Facebook (FB) has come a long way since it was launched in 2004 by Mark Zukerberg. It is one of the most popular social networking sites around, boasting more than 500 million active users and increasing daily.
Its growth has been met with a lot of criticism on a range of issues, especially the privacy of users, child safety, data mining etc. A large number of tech blogs have emerged recently, criticizing the recent changes made to the privacy policy. Some blogs have urged people to remove or delete their FB accounts altogether.
The issues of concern vary from bugs which expose private chats of users to privacy policies adopted by the company. Around mid march, an article was posted on zdnet (http://www.zdnet.com/blog/btl/facebook-breach-user-phone-numbers-exposed-but-whos-to-blame/35015?tag=mantle_skin;content) mentioning that user phone numbers have been exposed.
If you’ve ever typed your phone number on a Facebook wall, maybe as part of a small group or just to tell a friend to call you, it could be out there for anyone on the Web – even non-Facebook members – to see, depending on the privacy settings in place for that wall.
That’s where Facebook’s share of the blame comes in. FB has once again compromised user’s privacy settings by not only making the process more complex but by making it an opt-out process, instead of opt-in. Users may not necessarily be aware that their wall page is set for everyone – the entire Internet – to see. So when they announce to their friends that they’ve lost their phone on a FB wall and friends reply by posting their phone numbers… well, you end up on Evil.com.

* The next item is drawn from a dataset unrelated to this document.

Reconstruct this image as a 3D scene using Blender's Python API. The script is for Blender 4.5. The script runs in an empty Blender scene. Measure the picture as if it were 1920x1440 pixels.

People who like to maintain a certain degree of privacy should be prepared to spend considerable time going through the many options available in the settings pages. Even after the major overhaul of the site’s privacy settings, many argued that the new settings intended to share more of the user’s data with everybody and was heavily criticized by the Canadian government and a Norwegian consumer protection agency.